Driving meant I could go someplace alone, un-chaperoned, un-tethered. It was one step toward being my own person with my own life. In the summer, especially, I remember sliding into the car, the vinyl seats hot from the sun burning my thighs, bare because my cut-offs were way too short. I’d crank up the radio, singing along to Thin Lizzy’s Boys are Back in Town, cruise down the steep curvy hill from my house to the lake road, slowing to the speed limit on the stretch of road into town – speed trap, my father had warned me. I’d pick up my girlfriends, and then we’d simply drive around. In circles. Four or five girls in the car. We’d stop at a park for a while, sit on the picnic tables. Then drive some more. Stop at the pizza joint on the corner. Drive some more. Pass people we knew. Tell stories. Even in the safe circles that knotted us around the 10 blocks of our downtown, we were on our own. We were out. Without parents and older siblings. We were free.
Later, it was Short-pants’ turn to take the wheel. She is older, more practiced – De-facto started teaching her to drive last summer – but more cautious. She needs less explanation to start. Brake lights. The car starts. The car idles. She revs the engine, too hard, lurches forward. Stalls. Starts again. Idles. Try again, Short-pants. The car glides forward. No lurching this time, just a smooth departure down the lane. I hear her shift into 2nd, as she pulls out of sight. They’ll drive a kilometer or so and he’ll make her stop.
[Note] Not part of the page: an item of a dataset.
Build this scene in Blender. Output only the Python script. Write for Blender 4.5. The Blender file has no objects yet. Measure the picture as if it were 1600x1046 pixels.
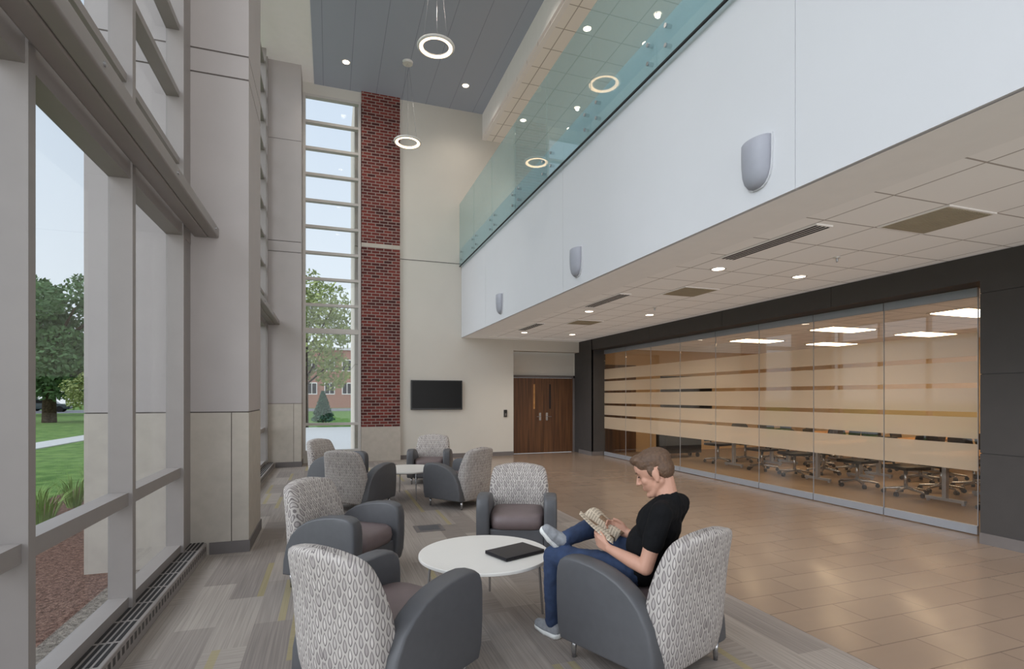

Use reverse, bring the car around. Every day a bit more confidence. There are (mandatory in Europe) driving classes ahead and tests to pass, but before you know it, she’ll be driving on her own, and driving away. And Buddy-roo won’t be far behind her.
And me, well, I’ll stand at the side of the road and wave. I will miss them both. But I’ll wish for them the freedom to stretch beyond the borders of our family, to carve out, for themselves, the next steps of their lives. I’ll wish for them all the freedom they need. And then, maybe, I’ll get mine, too.